Drudge's paeans to the Internet's role in advancing citizen scrutiny of the - ahem - organs of government notwithstanding, the book also provokes some darker considerations. First off, from a post-September 11th perspective we might now ask why was the most powerful nation on earth convulsed through much of 1998 by the fact of a little presidential semen on a dress? Weren't there some mighty big foreign policy issues that could have done with a bit more attention? But the navel gaze is not new to US politics. "Anyone speaking out on world affairs was tagged pronto as a bore and stiff-armed socially, " said Ben Hecht in Gaily, Gaily, his memoir of his years as a cub reporter in 1910s Chicago, before he became an Oscar-winning screenwriter, working with Hitchcock and Billy Wilder. Hecht's friend Clarence Darrow also fingered another curious element of the US psyche, what he called its "malignant Puritanism". Some of Drudge's calls suggest he, too, may be a victim. When the prez wanting to watch Boogie Nights constitutes an expose of " the real state of leadership in the country", and the details of the Lewinsky cigar story have "stunned all those who have heard them and investigated them" and "now threaten to completely disgust and stun the American electorate", a jaded eurocynic can only yell: grow up.

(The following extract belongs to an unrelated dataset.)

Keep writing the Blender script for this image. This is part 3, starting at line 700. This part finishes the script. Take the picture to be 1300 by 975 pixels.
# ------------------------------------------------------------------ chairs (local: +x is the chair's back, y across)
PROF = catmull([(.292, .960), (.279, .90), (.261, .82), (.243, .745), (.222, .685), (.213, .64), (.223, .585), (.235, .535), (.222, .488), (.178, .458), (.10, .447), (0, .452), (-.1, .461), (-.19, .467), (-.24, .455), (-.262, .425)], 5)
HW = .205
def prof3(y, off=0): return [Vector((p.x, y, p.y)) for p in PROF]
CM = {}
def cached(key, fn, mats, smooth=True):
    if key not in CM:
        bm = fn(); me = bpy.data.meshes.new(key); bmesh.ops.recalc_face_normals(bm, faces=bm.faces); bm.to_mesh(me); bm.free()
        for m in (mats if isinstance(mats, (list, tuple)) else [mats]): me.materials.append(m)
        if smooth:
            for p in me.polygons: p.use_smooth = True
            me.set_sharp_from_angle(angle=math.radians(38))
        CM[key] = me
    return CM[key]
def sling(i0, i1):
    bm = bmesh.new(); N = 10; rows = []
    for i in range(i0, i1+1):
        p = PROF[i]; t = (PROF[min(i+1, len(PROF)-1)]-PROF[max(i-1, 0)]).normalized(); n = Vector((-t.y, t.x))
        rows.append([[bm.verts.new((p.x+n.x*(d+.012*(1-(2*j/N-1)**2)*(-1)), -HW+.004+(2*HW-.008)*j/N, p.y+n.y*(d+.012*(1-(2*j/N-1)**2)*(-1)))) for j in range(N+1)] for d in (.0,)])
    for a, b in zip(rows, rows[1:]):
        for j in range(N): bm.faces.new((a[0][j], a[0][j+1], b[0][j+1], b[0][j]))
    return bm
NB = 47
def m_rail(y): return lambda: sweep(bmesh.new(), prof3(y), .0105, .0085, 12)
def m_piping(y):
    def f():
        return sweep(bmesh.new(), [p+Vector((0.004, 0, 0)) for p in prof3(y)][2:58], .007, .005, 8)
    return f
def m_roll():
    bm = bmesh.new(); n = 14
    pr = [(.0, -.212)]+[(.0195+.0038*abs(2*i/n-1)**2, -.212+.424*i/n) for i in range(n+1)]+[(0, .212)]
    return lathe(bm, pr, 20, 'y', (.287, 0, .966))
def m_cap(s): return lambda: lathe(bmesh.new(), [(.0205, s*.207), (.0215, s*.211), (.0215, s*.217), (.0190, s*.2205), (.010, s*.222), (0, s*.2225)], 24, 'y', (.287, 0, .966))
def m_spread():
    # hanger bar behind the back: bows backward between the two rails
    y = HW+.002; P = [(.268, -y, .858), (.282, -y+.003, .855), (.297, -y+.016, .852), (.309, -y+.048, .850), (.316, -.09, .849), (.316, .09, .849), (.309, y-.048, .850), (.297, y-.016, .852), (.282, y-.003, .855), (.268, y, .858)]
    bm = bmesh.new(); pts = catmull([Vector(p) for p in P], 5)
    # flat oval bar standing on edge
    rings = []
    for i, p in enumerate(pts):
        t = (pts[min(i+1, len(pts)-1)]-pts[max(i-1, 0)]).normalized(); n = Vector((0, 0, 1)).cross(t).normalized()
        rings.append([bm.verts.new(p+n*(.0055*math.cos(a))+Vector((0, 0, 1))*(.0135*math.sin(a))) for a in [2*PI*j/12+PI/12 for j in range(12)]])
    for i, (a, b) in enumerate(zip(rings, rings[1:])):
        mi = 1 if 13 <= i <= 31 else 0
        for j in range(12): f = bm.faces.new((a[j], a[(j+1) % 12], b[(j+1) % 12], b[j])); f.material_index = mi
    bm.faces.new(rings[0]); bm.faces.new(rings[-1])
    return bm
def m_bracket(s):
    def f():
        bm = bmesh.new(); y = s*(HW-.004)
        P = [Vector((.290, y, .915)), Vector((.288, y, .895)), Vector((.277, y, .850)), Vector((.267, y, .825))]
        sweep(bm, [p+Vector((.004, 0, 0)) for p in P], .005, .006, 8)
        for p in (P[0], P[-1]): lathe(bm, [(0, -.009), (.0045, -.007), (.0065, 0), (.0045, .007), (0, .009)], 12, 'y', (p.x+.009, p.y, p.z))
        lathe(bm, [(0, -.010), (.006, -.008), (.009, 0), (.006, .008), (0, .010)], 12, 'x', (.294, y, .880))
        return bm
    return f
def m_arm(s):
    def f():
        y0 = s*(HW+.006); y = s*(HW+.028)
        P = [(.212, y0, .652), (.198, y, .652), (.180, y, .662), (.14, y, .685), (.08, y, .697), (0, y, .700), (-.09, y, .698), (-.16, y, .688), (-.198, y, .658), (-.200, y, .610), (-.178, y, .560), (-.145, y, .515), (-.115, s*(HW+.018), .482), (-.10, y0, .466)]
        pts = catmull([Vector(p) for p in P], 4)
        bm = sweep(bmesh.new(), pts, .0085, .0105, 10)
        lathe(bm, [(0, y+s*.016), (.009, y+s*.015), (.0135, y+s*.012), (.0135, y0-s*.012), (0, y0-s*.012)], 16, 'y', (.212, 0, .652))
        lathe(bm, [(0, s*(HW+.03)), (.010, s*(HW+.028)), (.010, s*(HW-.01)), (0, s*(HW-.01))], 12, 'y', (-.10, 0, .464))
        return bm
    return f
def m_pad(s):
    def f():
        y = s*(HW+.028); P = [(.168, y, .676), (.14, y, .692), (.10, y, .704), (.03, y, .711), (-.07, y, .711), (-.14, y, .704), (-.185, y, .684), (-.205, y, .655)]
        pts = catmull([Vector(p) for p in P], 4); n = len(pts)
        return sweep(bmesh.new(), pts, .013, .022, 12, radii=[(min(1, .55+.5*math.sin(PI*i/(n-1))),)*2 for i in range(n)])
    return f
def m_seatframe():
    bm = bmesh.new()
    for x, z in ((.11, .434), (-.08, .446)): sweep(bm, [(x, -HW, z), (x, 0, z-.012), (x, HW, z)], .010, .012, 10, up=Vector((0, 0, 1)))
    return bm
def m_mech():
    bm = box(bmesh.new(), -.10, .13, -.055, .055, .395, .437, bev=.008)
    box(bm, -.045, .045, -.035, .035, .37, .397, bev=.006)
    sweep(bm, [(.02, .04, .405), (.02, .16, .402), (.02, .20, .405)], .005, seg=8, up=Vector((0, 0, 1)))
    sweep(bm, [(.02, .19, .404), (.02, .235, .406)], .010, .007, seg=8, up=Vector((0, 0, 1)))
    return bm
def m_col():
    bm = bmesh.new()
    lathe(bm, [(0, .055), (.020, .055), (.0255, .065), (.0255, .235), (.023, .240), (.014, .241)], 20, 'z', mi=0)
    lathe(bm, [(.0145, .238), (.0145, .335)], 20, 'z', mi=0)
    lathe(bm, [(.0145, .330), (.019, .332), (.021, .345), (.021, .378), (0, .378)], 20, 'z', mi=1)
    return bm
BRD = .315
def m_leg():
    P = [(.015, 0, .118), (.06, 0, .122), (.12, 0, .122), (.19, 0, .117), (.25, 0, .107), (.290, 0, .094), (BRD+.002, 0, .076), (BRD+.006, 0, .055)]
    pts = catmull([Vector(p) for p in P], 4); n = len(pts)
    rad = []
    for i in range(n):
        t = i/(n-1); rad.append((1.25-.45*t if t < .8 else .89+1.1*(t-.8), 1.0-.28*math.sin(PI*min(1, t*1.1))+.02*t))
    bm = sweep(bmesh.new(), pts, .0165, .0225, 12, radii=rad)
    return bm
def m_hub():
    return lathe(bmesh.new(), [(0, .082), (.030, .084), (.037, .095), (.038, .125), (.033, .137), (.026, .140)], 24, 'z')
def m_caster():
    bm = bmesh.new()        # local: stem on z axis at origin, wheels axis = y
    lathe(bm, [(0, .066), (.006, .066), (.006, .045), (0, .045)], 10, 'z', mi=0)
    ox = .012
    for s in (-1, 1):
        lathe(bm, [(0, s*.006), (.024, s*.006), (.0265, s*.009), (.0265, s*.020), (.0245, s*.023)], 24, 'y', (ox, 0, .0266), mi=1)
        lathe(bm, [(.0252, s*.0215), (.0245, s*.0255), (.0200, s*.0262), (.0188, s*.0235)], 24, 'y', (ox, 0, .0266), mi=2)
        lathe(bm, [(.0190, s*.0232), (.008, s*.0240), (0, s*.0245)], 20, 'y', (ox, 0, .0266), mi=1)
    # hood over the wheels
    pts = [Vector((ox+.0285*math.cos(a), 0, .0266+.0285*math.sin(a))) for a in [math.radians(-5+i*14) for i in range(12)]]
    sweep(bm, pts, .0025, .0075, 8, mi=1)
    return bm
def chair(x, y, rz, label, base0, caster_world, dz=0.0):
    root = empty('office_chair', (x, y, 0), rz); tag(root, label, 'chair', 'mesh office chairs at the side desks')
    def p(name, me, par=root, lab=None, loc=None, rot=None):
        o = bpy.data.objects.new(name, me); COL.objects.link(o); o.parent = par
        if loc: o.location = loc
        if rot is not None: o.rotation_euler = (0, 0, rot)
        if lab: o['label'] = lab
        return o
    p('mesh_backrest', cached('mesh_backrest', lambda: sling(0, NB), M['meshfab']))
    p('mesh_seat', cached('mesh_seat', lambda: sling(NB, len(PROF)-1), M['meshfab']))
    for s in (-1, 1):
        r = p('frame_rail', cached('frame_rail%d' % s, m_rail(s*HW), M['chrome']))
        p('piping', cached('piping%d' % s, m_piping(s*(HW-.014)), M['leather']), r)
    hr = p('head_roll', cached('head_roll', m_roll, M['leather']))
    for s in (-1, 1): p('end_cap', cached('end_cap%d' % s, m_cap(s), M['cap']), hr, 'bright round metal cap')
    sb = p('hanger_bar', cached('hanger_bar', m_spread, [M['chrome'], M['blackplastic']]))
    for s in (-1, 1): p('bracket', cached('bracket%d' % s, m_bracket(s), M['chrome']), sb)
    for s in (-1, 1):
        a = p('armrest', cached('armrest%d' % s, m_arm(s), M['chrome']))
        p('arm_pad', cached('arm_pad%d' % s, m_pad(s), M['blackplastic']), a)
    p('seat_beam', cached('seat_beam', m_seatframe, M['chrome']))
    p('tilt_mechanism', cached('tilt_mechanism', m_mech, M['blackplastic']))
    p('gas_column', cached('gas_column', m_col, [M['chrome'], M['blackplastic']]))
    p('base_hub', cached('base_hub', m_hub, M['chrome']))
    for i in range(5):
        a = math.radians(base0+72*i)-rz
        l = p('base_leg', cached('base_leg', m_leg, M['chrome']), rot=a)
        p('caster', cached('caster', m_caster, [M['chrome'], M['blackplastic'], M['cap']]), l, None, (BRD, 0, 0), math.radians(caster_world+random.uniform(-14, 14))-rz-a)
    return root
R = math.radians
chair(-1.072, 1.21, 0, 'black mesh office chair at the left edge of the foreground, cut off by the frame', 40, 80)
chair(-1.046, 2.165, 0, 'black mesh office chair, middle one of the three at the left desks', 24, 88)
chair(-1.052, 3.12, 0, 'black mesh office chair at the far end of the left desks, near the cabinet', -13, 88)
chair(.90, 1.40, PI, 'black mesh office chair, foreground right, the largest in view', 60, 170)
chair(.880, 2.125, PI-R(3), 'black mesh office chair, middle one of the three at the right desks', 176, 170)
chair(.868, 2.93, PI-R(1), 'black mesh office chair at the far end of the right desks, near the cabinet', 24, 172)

Accused of eschewing traditional journalistic practice such corroborating his sources fully, Matt defends himself deftly in front of the National Press Club. Claiming his conscience as his guide, his mantra is: "I just go where the stink is." But someone who occupies a place in his disaffections is San Jose Mercury News publisher Jay Harris, whom he accuses of having "brought to the world an erroneous story of the CIA and cocaine in LA", while Larry Nichols, an aggrieved former Arkansas Finance Development Authority worker who launched a law suit against Clinton "in which he named five women he swore the Arkansas Governor had p***ed", receives nothing but bright praise. However, although they appear 40 pages apart in this book, there's a connection between Jay and Larry, or more particularly between the Mercury News story and the AFDA, of which a well-informed chap like Drudge can hardly be unaware. For a fuller picture, see Whiteout: the CIA, Drugs and the Press by old skool investigative journalists Alexander Cockburn and Jeffrey St Clair (it includes a useful chapter titled "Making Afghanistan Safe for Opium"). And contrast Drudge's out-of-hand dismissal of the Mercury News story with the words of the man who wrote it and lost his job over it, Gary Webb: "If anything, we pussy-footed around some stuff we shouldn't have, like CIA involvement and their level of knowledge. I'm glad I did the series because this is a story that gutless papers on the East Coast have been ducking for ten years". Just the sort of stinky thing a free spirit like Drudge would want to take up? But hey, Matt, just say no. Webb published his own account of his researches into the CIA's drug links, Dark Alliance, in 1998.
So where's Drudge's place in the scheme of things? Some of his pro-Internet, pro-creativity statements make him sound like William Blake. But alone in his Hollywood flat with only his cat for company, he's also a dead ringer for Blake's "solitary shadow wailing on the margin of nonentity", pallid next to the full-blooded Hecht. For all that, I hope he gets his movie, with Clare Danes as his gal, a Cagney for the 21st century crying: "I'm King of the Ftp*ing World!".